In one fell swoop, this move drastically disrupted business. We’re all losing money and struggling to keep staff after being forced to cut their hours. The Cutter Street lot is highly inaccessible for families with kids, individuals with disabilities and anyone not up to walking a steep, unpaved hill or venturing a mile round-trip down the sidewalk.

To give you an idea of how this has specifically affected my business, we are down 40 percent in sales since the move. I know other trucks are experiencing similar downturns. This is a direct result of the change in location and the city’s decision to not support local small businesses. Further, those original complaints the city set out to rectify (trash, emissions, parking) haven’t been addressed and arguably have been made worse at the new location. I’ve seen kids running around in between the food trucks because we’re not in a protected area. Parking on Cutter Street is so limited that people either leave out of frustration or double park, causing congestion and endangering pedestrians, especially families.

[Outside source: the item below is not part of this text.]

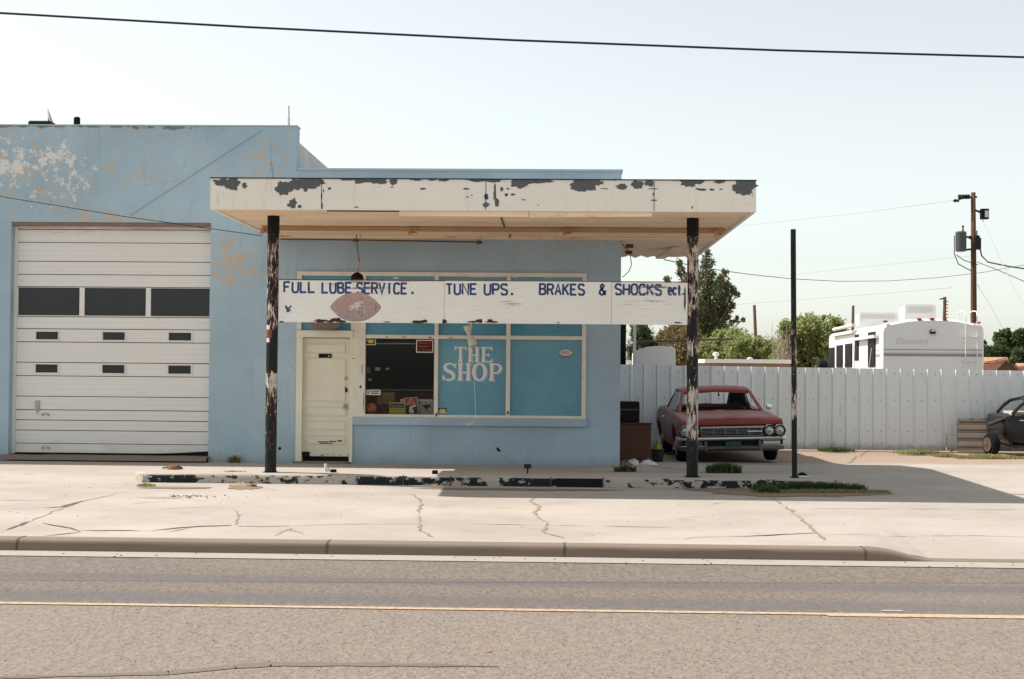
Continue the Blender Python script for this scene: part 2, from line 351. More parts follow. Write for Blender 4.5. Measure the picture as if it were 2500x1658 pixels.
def asphalt_material():
    n = NT('asphalt'); o = n.xyz(); a = n.noise(.5, 6, .6, k=(.4, 1, 1)); f = n.noise(32, 6, .8, k=(1, .4, 1)); v = n.voro(30., k=(1, .5, 1))
    lane = n.step(o[1], 10.62, 10.68)                       # smoother lane beyond the yellow line, chip seal on the near side
    chip = n.mix(n.step(f, .34, .66), (.075, .058, .046), (.27, .215, .172)); chip = n.mix(n.mul(n.step(v, .0, .28), .5), (.25, .21, .175), chip)
    smooth = n.mix(n.step(n.noise(28, 6, .8, k=(1, .4, 1)), .34, .66), (.11, .09, .076), (.215, .178, .15))
    y = n.add(o[1], n.mul(n.math('SUBTRACT', n.noise(.7, 5, .6, k=(.25, 1.2, 1)), .5), .5))
    tr = n.maxi([n.mul(n.step(n.math('ABSOLUTE', n.math('SUBTRACT', y, 12.15)), .34, .08), 1.), n.step(n.math('ABSOLUTE', n.math('SUBTRACT', y, 11.15)), .42, .1)])
    smooth = n.mix(n.mul(tr, .6), smooth, (.105, .099, .10)); col = n.mix(lane, chip, smooth)
    col = n.mix(n.mul(n.step(a, .5, .75), .22), col, (.25, .21, .17)); dk = n.noise(3.2, 6, .7, off=4.); col = n.mix(n.mul(n.step(dk, .62, .72), .3), col, (.09, .08, .07))
    pit = n.voro(34., k=(1, .4, 1)); chp = n.voro(27., k=(1, .4, 1)); nl = n.math('SUBTRACT', 1.15, n.mul(lane, .75)); col = n.mix(n.mul(n.mul(n.step(pit, .30, .12), .6), nl), col, (.04, .032, .027)); col = n.mix(n.mul(n.mul(n.step(chp, .2, .1), .4), nl), col, (.40, .35, .30))
    return n.end(col, .85, n.add(f, n.mul(v, .8)), .12, .006, spec=.25)
MT['asphalt'] = asphalt_material()
def dirt_material():
    n = NT('dirt'); a = n.noise(.6, 6, .65); b = n.noise(6, 7, .7); col = n.mix(a, (.27, .19, .135), (.36, .275, .21)); col = n.mix(n.mul(n.step(b, .5, .7), .4), col, (.25, .18, .12))
    return n.end(col, .95, b, .5, .02)
MT['dirt'] = dirt_material()
def line_material():
    n = NT('road_paint'); f = n.noise(22, 6, .75); col = n.mix(n.step(f, .48, .62), (.50, .345, .225), (.27, .21, .165)); return n.end(col, .8)
MT['road_paint'] = line_material()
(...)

We have been entirely unsupported by the city – in fact, not once has the city asked us how things are going, or for any feedback on the change. It seems city officials are more concerned with regulating the presence of food trucks than supporting long-tenured small businesses.

“The folks I’ve heard from say that if this is the plan for next year, they will not return,” City Councilor Andrew Zarro recently told the Portland Phoenix. The city stands to lose numerous jobs and hundreds of thousands of dollars in revenue as a result.

Despite overturning the lottery system with the support of friends, neighbors and protests, Portland food trucks are facing serious turmoil. In the short term, we hope to see you all on Cutter Street this fall. In the long run, we’ll need your support to get this issue on the City Council ballot to get food trucks back on the Prom, where they belong.

Correction: A previous version of this op-ed mischaracterized a March vote on the food trucks’ location. It was an advisory vote of the Sustainability and Transportation Committee.